The Key's Year-End Mania: Sarah Hughes' best album artwork of 2017 - WXPN | Vinyl At Heart
St. Vincent’s Masseduction

Year-End Mania is the Key’s annual survey of the things below the surface that made 2017 incredible. Today, Key contributing writer Sarah Hughes reflects on the year’s most eye-catching album covers.

Album art seems to be slowly creeping into the background of the music industry, especially with the digital realm taking over; it’s easy to dismiss an artist’s album cover when it is merely displayed in a small profile icon on an internet page. However, artists still jump at the chance to carry home their musical thoughts with engaging visuals and 2017 definitely did not disappoint. Filled with lush colors, vibrant concepts and eye-popping aesthetics, this year produced some of the finest work yet. After combing through the best of 2017, I’ve selected 5 of my favorite album covers this year.

Bjork’s Utopia

Bjork – Utopia

With the help of artists Jesse Kanda and Hungry, Bjork’s latest album, Utopia, puts forth a magnificent portrait of the Icelandic songstress as its cover. Doused in delicate pastels and gemstones, Bjork features details that may take a second glance to interpret or even fully understand. A plucked birdling of sorts sits at her collar, her neck displayed features marine-type nostrils, and perhaps the most eye-catching of all is her bold imagery of what appears to depict the female anatomy upon her forehead. Grasping her flute with one hand, she presents herself in typical iconic Bjork fashion, making this bold choice an instant favorite of 2017.

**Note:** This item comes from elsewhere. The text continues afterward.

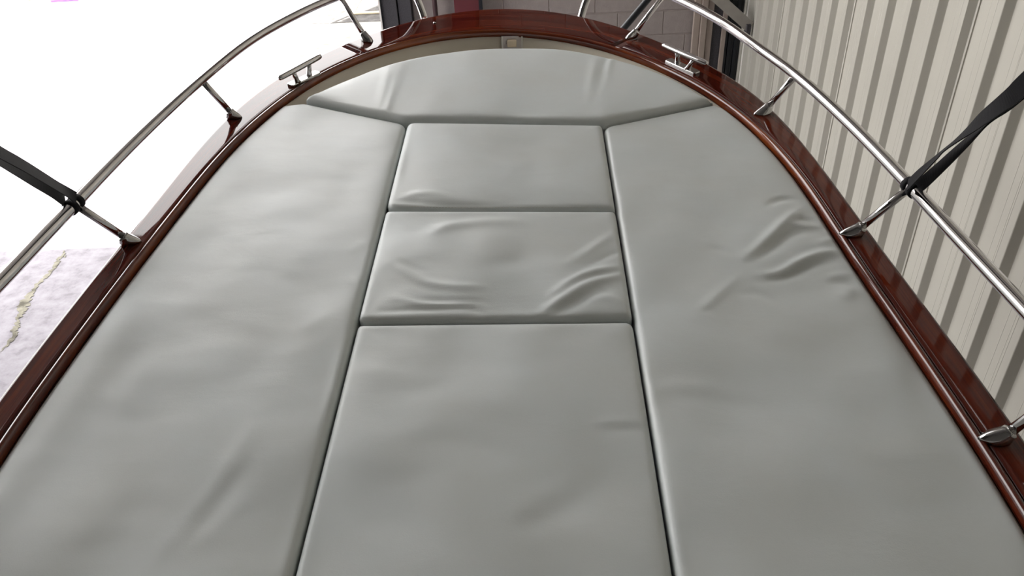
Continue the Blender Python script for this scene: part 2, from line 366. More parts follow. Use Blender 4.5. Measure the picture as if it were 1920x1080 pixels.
BOXF = [(0, 3, 2, 1), (4, 5, 6, 7), (0, 1, 5, 4), (1, 2, 6, 5), (2, 3, 7, 6), (3, 0, 4, 7)]
def box_geo(x0, x1, y0, y1, z0, z1):
    return [(x0, y0, z0), (x1, y0, z0), (x1, y1, z0), (x0, y1, z0), (x0, y0, z1), (x1, y0, z1), (x1, y1, z1), (x0, y1, z1)], BOXF

def box(name, x0, x1, y0, y1, z0, z1, mat, parent=None, bevel=0.0):
    v, f = box_geo(x0, x1, y0, y1, z0, z1)
    o = mesh_obj(name, v, f, mat, parent)
    if bevel:
        bm = bmesh.new(); bm.from_mesh(o.data)
        bmesh.ops.bevel(bm, geom=bm.edges[:], offset=bevel, segments=2, affect='EDGES', profile=0.6)
        bm.to_mesh(o.data); bm.free()
    return o

class Geo:
    def __init__(s): s.v = []; s.f = []
    def add(s, v, f):
        k = len(s.v); s.v += [tuple(p) for p in v]; s.f += [tuple(i+k for i in q) for q in f]
    def box(s, *a): s.add(*box_geo(*a))
    def loft(s, rings, closed=True, cap=True):
        k = len(s.v); n = len(rings[0])
        for r in rings: s.v += [tuple(p) for p in r]
        for i in range(len(rings)-1):
            for j in range(n if closed else n-1):
                a = k+i*n+j; b = k+i*n+(j+1) % n
                s.f.append((a, b, b+n, a+n))
        if cap:
            s.f.append(tuple(k+j for j in range(n))[::-1])
            s.f.append(tuple(k+(len(rings)-1)*n+j for j in range(n)))
    def obj(s, name, mat, parent=None, smooth=False):
        return mesh_obj(name, s.v, s.f, mat, parent, smooth)

def catmull(pts, per=12):
    P = [np.array(p, float) for p in pts]
    P = [2*P[0]-P[1]] + P + [2*P[-1]-P[-2]]
    out = []
    for i in range(1, len(P)-2):
        for k in range(per):
            t = k/per
            out.append(0.5*((2*P[i]) + (-P[i-1]+P[i+1])*t + (2*P[i-1]-5*P[i]+4*P[i+1]-P[i+2])*t*t + (-P[i-1]+3*P[i]-3*P[i+1]+P[i+2])*t**3))
    out.append(P[-2])
    return np.array(out)

def resample(P, n):
    P = np.asarray(P, float)
    s = np.r_[0, np.cumsum(np.linalg.norm(np.diff(P, axis=0), axis=1))]
    t = np.linspace(0, s[-1], n) if np.isscalar(n) else np.asarray(n)*s[-1]
    return np.stack([np.interp(t, s, P[:, k]) for k in range(P.shape[1])], 1)

def smooth_poly(P, sig, n):
    P = resample(P, n).copy()
    k = np.exp(-0.5*(np.arange(-3*sig, 3*sig+1)/sig)**2); k /= k.sum()
    pad = 3*sig
    Q = np.vstack([2*P[0]-P[pad:0:-1], P, 2*P[-1]-P[-2:-pad-2:-1]])
    return np.stack([np.convolve(Q[:, c], k, 'valid') for c in range(P.shape[1])], 1)

def tube(geo, path, r, seg=14, cap=True):
    P = np.asarray(path, float); n = len(P)
    R = np.full(n, r) if np.isscalar(r) else np.asarray(r)
    T = np.gradient(P, axis=0); T /= np.linalg.norm(T, axis=1)[:, None]
    u = np.cross(T[0], (0, 0, 1.0))
    if np.linalg.norm(u) < 1e-3: u = np.array([1.0, 0, 0])
    u /= np.linalg.norm(u)
    rings = []
    for i in range(n):
        u = u - T[i]*(u@T[i]); u /= np.linalg.norm(u)
        w = np.cross(T[i], u)
        rings.append([P[i] + R[i]*(math.cos(a)*u + math.sin(a)*w) for a in np.linspace(0, 2*math.pi, seg, endpoint=False)])
    geo.loft(rings, True, cap)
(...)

Fun Fact: While people see Bjork as a serious, strong-minded artist, she admitted to poking fun at herself in this album, explaining that some folks were missing some of her self-deprecating jokes throughout.

Tyler, The Creator’s Flower Boy

Tyler, The Creator – Flower Boy

Tyler, the Creator’s latest album, Flower Boy, featured amazing imagery by the great Eric White. While White may be recognized for some of his previous works (Korn, Frank Zappa), he has been out of commission for the past 12 years, but jumped at the chance to work with Tyler. The album presents a saturated image of a blazing sky, enlarged bumblebees (a notorious symbol of power), and the obscured face of the rapper himself. A discreet rainbow slips into the frame and while the scene may present quite a delicate thought for someone like Tyler, you can take a closer peek into the background to see a posh McLaren with vertical doors open wide and rest assured that Tyler’s swag is still very much intact. It’s these sort of details that made this album cover one to remember.

Fun Fact: Tyler, The Creator never saw the finalized painting in person before he went public with the album.

St. Vincent’s Masseduction

St. Vincent – Masseducation

St. Vincent’s Masseducation challenges society head-on and only pursues the idea further with it’s cover art. The image is all too appropriate, since the album’s themes include sex, drugs and pop culture. Emphasizing a backside in a leopard print leotard with red stilettos and bright pink tights, the concept of cultural objectification is pertinent and the cover’s intent stands out as far as the tush itself. On the opposite side of the cover (which you can see at the top of the page), we see the image continued, as if St. Vincent herself has lurched through her own album cover: her disembodied head and arm clutching a remote control, intent on tuning into a television out of sight. The image and out-of-the-box concept earned this album art a spot on my list of 2017 favorites.

Fun Fact: The cover of this album doesn’t actually feature Annie Clark’s rump but that of the model Carlotta Kohl.

Feist’s Pleasure

Feist – Pleasure

Feist’s thoughtful latest album, Pleasure, is presented with a bright, simple image: a woman skipping through the entrance of a flourishing garden. Lush, bright pinks and reds fill the frame, with the album title (and seemingly the name of the place she enters itself) displayed above in plain black and white. The hints at the simple pursuit of pleasure in life (bare-footed and youthful) carry a lot of resonance and do a great job of alluding to the main theme of the album itself- that life is all about savoring the ride.

Fun Fact: Pleasure is Feist’s first release in 6 years.

Open Mike Eagle’s Brick Body Kids Still Daydream

Open Mike Eagle – Brick Body Kids Still Daydream

Open Mike Eagle puts out a cathartic, personal album in Brick Body Kids Still Daydream, and powerful corresponding imagery to go along with it, brought to us by notorious music illustrator McKay Felt (Little Simz, Flying Lotus). With the music revolving around the gentrification and displacement of black families in America, this album art is particularly powerful with it’s personification of the actual buildings as African American individuals. It’s a statement; it’s easy to feel indifferent to a set of buildings that are torn down, but by transforming these buildings into actual people, we can see how personal homes and neighborhoods truly are. This concept and it’s strong execution made this album cover a standout for me this year.

Fun Fact: This album is actually an ode to the Robert Taylor Homes projects in Chicago that have since been destroyed. This personally affected Mike Eagle and his family and displaced countless African American families.